2). Marah yang sejati adalah marah karena cinta kasih (anger of Love), marah yang keluar dari kasih yang sejati. Allah itu sendiri adalah kasih (cinta) sehingga otomatis ekstensi cintanya keluar tetapi Ia yang adalah cinta dapat murka, yaitu murka yang keluar dari kasih. Bagaimana ketika kita marah, marah itu bukan menjadi pelampiasan emosi tetapi marah yang keluar dari emosi yang dimurnikan. Marah karena kita ingin mengajak orang untuk mengerti kembali kebenaran. Waktu emosi kita tidak terkendali maka kita harus marah pada diri sendiri karena saat itu kita sedang berbuat dosa. Tetapi yang terbaik adalah waktu kita marah karena letupan cinta yang menginginkan terbaik terjadi dalam diri seseorang. Cara marah seperti ini yang terbaik dapat kita lihat di dalam keluarga. Seorang yang mengasihi anaknya adalah seorang yang bukan tidak pernah marah kepada anaknya. Tetapi seringkali kita mendidik berdasarkan perasaan kita sehingga akhirnya anak tidak pernah mengerti cinta kasih yang sesungguhnya. Hal ini bukan hanya dalam keluarga, tetapi di dalam gerejapun seharusnya konsep ini harus ditegakkan. Gereja memiliki disiplin gereja, tetapi berapa banyak dari yang mereka yang menegakkan hal itu? Saya rasa kita perlu sadar bagaimana marah yang tepat.

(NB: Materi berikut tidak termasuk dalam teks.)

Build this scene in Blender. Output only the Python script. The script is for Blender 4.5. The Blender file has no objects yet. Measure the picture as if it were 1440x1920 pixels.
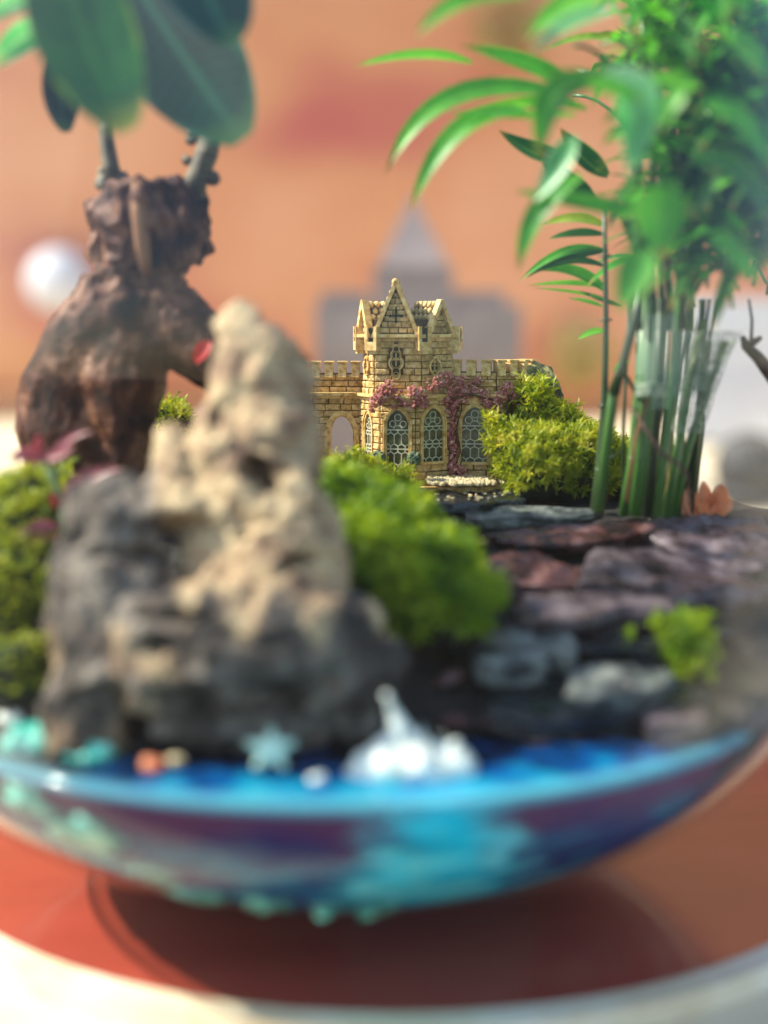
import bpy, bmesh, math, random
from mathutils import Vector, Matrix, noise as mn
R = math.radians
rnd = random.Random(7)
sc = bpy.context.scene
col = sc.collection
S = 0.01                                   # everything below is written in centimetres

# ------------------------------------------------------------------ camera, sky, sun, exposure
CAMZ = 13.3
PITCH = math.atan(360 / 2560)
cam_d = bpy.data.cameras.new('camera'); cam = bpy.data.objects.new('camera', cam_d); col.objects.link(cam)
cam.location = (0, 0, CAMZ * S); cam.rotation_euler = (R(90) - PITCH, 0, 0)
cam_d.sensor_fit = 'VERTICAL'; cam_d.sensor_height = 24; cam_d.lens = 32
cam_d.clip_start = 0.01; cam_d.clip_end = 400
cam_d.dof.use_dof = True; cam_d.dof.focus_distance = 0.386; cam_d.dof.aperture_fstop = 2.8
sc.camera = cam
w = bpy.data.worlds.new('World'); sc.world = w; w.use_nodes = True
nt = w.node_tree; bg = nt.nodes['Background']
sky = nt.nodes.new('ShaderNodeTexSky'); sky.sky_type = 'NISHITA'; sky.sun_disc = False
SUN_EL, SUN_ROT = R(43), R(-88)
sky.sun_elevation = SUN_EL; sky.sun_rotation = SUN_ROT % (2 * math.pi)
nt.links.new(sky.outputs[0], bg.inputs[0]); bg.inputs[1].default_value = 0.13
sl = bpy.data.lights.new('sun', 'SUN'); so = bpy.data.objects.new('sun', sl); col.objects.link(so)
sl.energy = 3.5; sl.angle = R(1.0); sl.color = (1, 0.93, 0.8)
sd = Vector((math.sin(SUN_ROT) * math.cos(SUN_EL), math.cos(SUN_ROT) * math.cos(SUN_EL), math.sin(SUN_EL)))
so.rotation_euler = sd.to_track_quat('Z', 'Y').to_euler()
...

3). Marah karena ingin menegakkan kebenarankeadilan Tuhan (anger for righteousness). Tuhan marah kalau keadilan diperlakukan secara tidak beres. Maka salah satu hak yang diberikan ialah adanya pengadilan dimana Tuhan menegakkan keadilan dan penjara karena demi menghukum semua tindak kejahatan. Kemarahan terhadap ketidakadilan dan pelecehan terhadap kebenaran kalau tidak muncul maka negara dan dunia akan kacau luar biasa. Murka atau kemarahan harus dijalankan dengan tepat sehingga kebenaran dapat ditegakkan dan keadilan dapat dinyatakan. Anger for righteousness adalah satu hal yang harus ditegakkan oleh orang Kristen.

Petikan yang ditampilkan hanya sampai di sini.